### What you need to do:
Copy the data below exactly, omitting any picture it contains.

-- START --

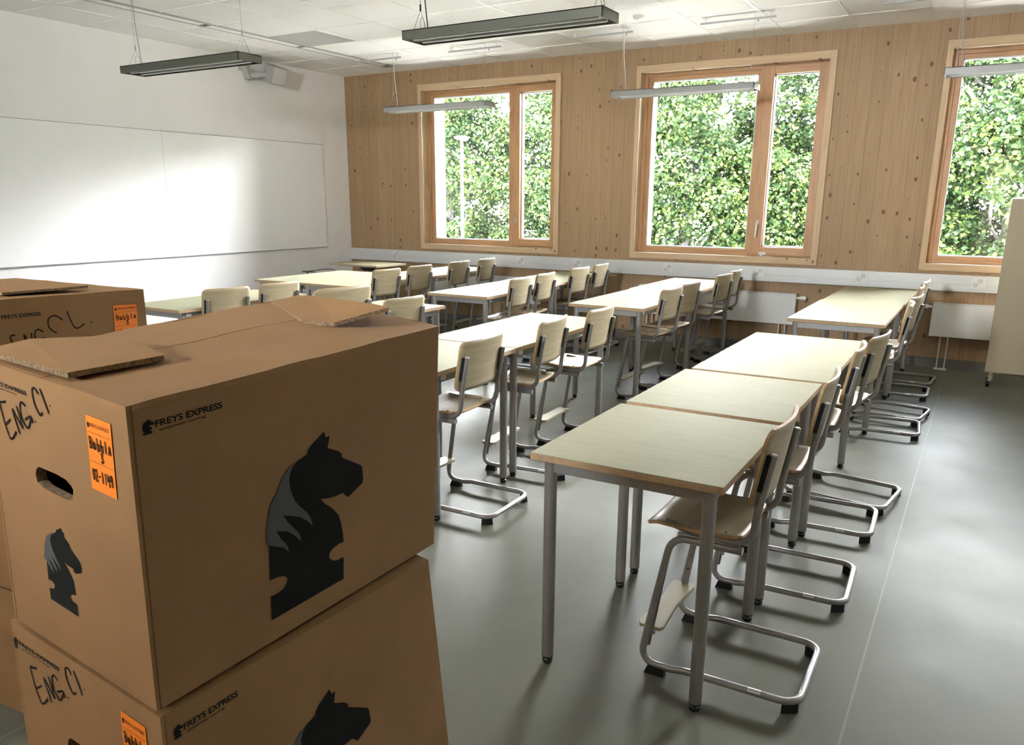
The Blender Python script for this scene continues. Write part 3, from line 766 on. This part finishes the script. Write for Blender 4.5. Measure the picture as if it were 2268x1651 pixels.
# ------------------------------------------------------------------ rolling board on the right
rb = empty('rolling_board', (7.31, -.575, 0)); tag(rb, 'beige rolling board on black casters at the right edge', 'rolling board')
MB().box(0, 1.25, -.012, .022, .112, 1.487).build('board_panel', M['beige'], rb, .003)
for x in (.02, 1.19):
    MB().box(x+.012, x+.040, -.075, .085, .064, .100).build('foot_beam', M['foot'], rb, .002)
    MB().box(x+.015, x+.037, -.01, .02, .10, .125).build('post', M['foot'], rb)
    for y in (-.062, .072):
        c = MB().cyl((x, y, .029), (x+.024, y, .029), .029, n=20).build('caster', M['black'], rb)
        MB().box(x+.006, x+.03, y-.012, y+.012, .05, .066).build('caster_fork', M['grey'], c)

# ------------------------------------------------------------------ cardboard boxes
def blend(P, u, v): # P = TL, TR, BL, BR
    return (1-u)*(1-v)*P[0]+u*(1-v)*P[1]+(1-u)*v*P[2]+u*v*P[3]
def on_face(face, pts, off):
    n = (face[1]-face[0]).cross(face[2]-face[0]).normalized()     # BL-TL is down: outward for our order
    return [blend(face, u, v)-n*off for u, v in pts]
def tri_fill(outline, holes=()):
    bm = bmesh.new(); es = []
    for loop in (outline,)+tuple(holes):
        vs = [bm.verts.new((p[0], p[1], 0)) for p in loop]
        for i in range(len(vs)): es.append(bm.edges.new((vs[i], vs[(i+1) % len(vs)])))
    bmesh.ops.triangle_fill(bm, use_beauty=True, edges=es)
    for k in range(4):
        lg = [e for e in bm.edges if e.calc_length() > .07]
        if not lg: break
        bmesh.ops.subdivide_edges(bm, edges=lg, cuts=1)
        bmesh.ops.triangulate(bm, faces=[f for f in bm.faces if len(f.verts) > 3])
    bm.verts.index_update()
    V = [(v.co.x, v.co.y) for v in bm.verts]; F = [tuple(v.index for v in f.verts) for f in bm.faces]; bm.free()
    return V, F
def decal(name, face, outline, mat, parent, off=.0008):
    V, F = tri_fill(outline); mb = MB(); mb.add(on_face(face, V, off), F)
    return mb.build(name, mat, parent)
_txt = {}
def text_uv(body):
    if body not in _txt:
        tx = bpy.data.curves.new('t', 'FONT'); tx.body = body; tx.size = 1; tx.offset = .022
        to = bpy.data.objects.new('t', tx); COL.objects.link(to)
        dg = bpy.context.evaluated_depsgraph_get(); me = bpy.data.meshes.new_from_object(to.evaluated_get(dg)); bpy.data.objects.remove(to)
        V = [(v.co.x, v.co.y) for v in me.vertices]; F = [tuple(p.vertices) for p in me.polygons]; bpy.data.meshes.remove(me)
        x0 = min(v[0] for v in V); x1 = max(v[0] for v in V); y1 = max(v[1] for v in V); y0 = min(v[1] for v in V)
        _txt[body] = ([((x-x0)/(x1-x0), (y-y0)/(y1-y0)) for x, y in V], F)
    return _txt[body]
def text(name, face, body, u0, u1, v0, v1, mat, parent, off=.0008, slope=0):
    V, F = text_uv(body); mb = MB()
    mb.add(on_face(face, [(u0+(u1-u0)*x, v1+(v0-v1)*y+slope*x) for x, y in V], off), F)
    return mb.build(name, mat, parent)
def strokes(name, face, lines, wdt, mat, parent, off=.001, smooth=True):
    mb = MB(); n = (face[1]-face[0]).cross(face[2]-face[0]).normalized()
    for ln in lines:
        if smooth and len(ln) > 2:
            q = [ln[0]]+list(ln)+[ln[-1]]; o_ = []
            for i in range(1, len(q)-2):
                for t in (0, .25, .5, .75):
                    o_.append(tuple(.5*((2*q[i][k])+(-q[i-1][k]+q[i+1][k])*t+(2*q[i-1][k]-5*q[i][k]+4*q[i+1][k]-q[i+2][k])*t*t+(-q[i-1][k]+3*q[i][k]-3*q[i+1][k]+q[i+2][k])*t**3) for k in (0, 1)))
            ln = o_+[ln[-1]]
        P = on_face(face, ln, off)
        if len(P) == 1: P.append(P[0]+Vector((0, 0, -.002)))
        for i in range(len(P)-1):
            d = (P[i+1]-P[i]); s = d.cross(n).normalized()*wdt/2; e = d.normalized()*wdt*.3
            mb.add([P[i]+s-e, P[i]-s-e, P[i+1]-s+e, P[i+1]+s+e], [(0, 1, 2, 3)])
    return mb.build(name, mat, parent)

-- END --

### Output of the exercise:
The Blender Python script for this scene continues. Write part 3, from line 766 on. This part finishes the script. Write for Blender 4.5. Measure the picture as if it were 2268x1651 pixels.
# ------------------------------------------------------------------ rolling board on the right
rb = empty('rolling_board', (7.31, -.575, 0)); tag(rb, 'beige rolling board on black casters at the right edge', 'rolling board')
MB().box(0, 1.25, -.012, .022, .112, 1.487).build('board_panel', M['beige'], rb, .003)
for x in (.02, 1.19):
    MB().box(x+.012, x+.040, -.075, .085, .064, .100).build('foot_beam', M['foot'], rb, .002)
    MB().box(x+.015, x+.037, -.01, .02, .10, .125).build('post', M['foot'], rb)
    for y in (-.062, .072):
        c = MB().cyl((x, y, .029), (x+.024, y, .029), .029, n=20).build('caster', M['black'], rb)
        MB().box(x+.006, x+.03, y-.012, y+.012, .05, .066).build('caster_fork', M['grey'], c)

# ------------------------------------------------------------------ cardboard boxes
def blend(P, u, v): # P = TL, TR, BL, BR
    return (1-u)*(1-v)*P[0]+u*(1-v)*P[1]+(1-u)*v*P[2]+u*v*P[3]
def on_face(face, pts, off):
    n = (face[1]-face[0]).cross(face[2]-face[0]).normalized()     # BL-TL is down: outward for our order
    return [blend(face, u, v)-n*off for u, v in pts]
def tri_fill(outline, holes=()):
    bm = bmesh.new(); es = []
    for loop in (outline,)+tuple(holes):
        vs = [bm.verts.new((p[0], p[1], 0)) for p in loop]
        for i in range(len(vs)): es.append(bm.edges.new((vs[i], vs[(i+1) % len(vs)])))
    bmesh.ops.triangle_fill(bm, use_beauty=True, edges=es)
    for k in range(4):
        lg = [e for e in bm.edges if e.calc_length() > .07]
        if not lg: break
        bmesh.ops.subdivide_edges(bm, edges=lg, cuts=1)
        bmesh.ops.triangulate(bm, faces=[f for f in bm.faces if len(f.verts) > 3])
    bm.verts.index_update()
    V = [(v.co.x, v.co.y) for v in bm.verts]; F = [tuple(v.index for v in f.verts) for f in bm.faces]; bm.free()
    return V, F
def decal(name, face, outline, mat, parent, off=.0008):
    V, F = tri_fill(outline); mb = MB(); mb.add(on_face(face, V, off), F)
    return mb.build(name, mat, parent)
_txt = {}
def text_uv(body):
    if body not in _txt:
        tx = bpy.data.curves.new('t', 'FONT'); tx.body = body; tx.size = 1; tx.offset = .022
        to = bpy.data.objects.new('t', tx); COL.objects.link(to)
        dg = bpy.context.evaluated_depsgraph_get(); me = bpy.data.meshes.new_from_object(to.evaluated_get(dg)); bpy.data.objects.remove(to)
        V = [(v.co.x, v.co.y) for v in me.vertices]; F = [tuple(p.vertices) for p in me.polygons]; bpy.data.meshes.remove(me)
        x0 = min(v[0] for v in V); x1 = max(v[0] for v in V); y1 = max(v[1] for v in V); y0 = min(v[1] for v in V)
        _txt[body] = ([((x-x0)/(x1-x0), (y-y0)/(y1-y0)) for x, y in V], F)
    return _txt[body]
def text(name, face, body, u0, u1, v0, v1, mat, parent, off=.0008, slope=0):
    V, F = text_uv(body); mb = MB()
    mb.add(on_face(face, [(u0+(u1-u0)*x, v1+(v0-v1)*y+slope*x) for x, y in V], off), F)
    return mb.build(name, mat, parent)
def strokes(name, face, lines, wdt, mat, parent, off=.001, smooth=True):
    mb = MB(); n = (face[1]-face[0]).cross(face[2]-face[0]).normalized()
    for ln in lines:
        if smooth and len(ln) > 2:
            q = [ln[0]]+list(ln)+[ln[-1]]; o_ = []
            for i in range(1, len(q)-2):
                for t in (0, .25, .5, .75):
                    o_.append(tuple(.5*((2*q[i][k])+(-q[i-1][k]+q[i+1][k])*t+(2*q[i-1][k]-5*q[i][k]+4*q[i+1][k]-q[i+2][k])*t*t+(-q[i-1][k]+3*q[i][k]-3*q[i+1][k]+q[i+2][k])*t**3) for k in (0, 1)))
            ln = o_+[ln[-1]]
        P = on_face(face, ln, off)
        if len(P) == 1: P.append(P[0]+Vector((0, 0, -.002)))
        for i in range(len(P)-1):
            d = (P[i+1]-P[i]); s = d.cross(n).normalized()*wdt/2; e = d.normalized()*wdt*.3
            mb.add([P[i]+s-e, P[i]-s-e, P[i+1]-s+e, P[i+1]+s+e], [(0, 1, 2, 3)])
    return mb.build(name, mat, parent)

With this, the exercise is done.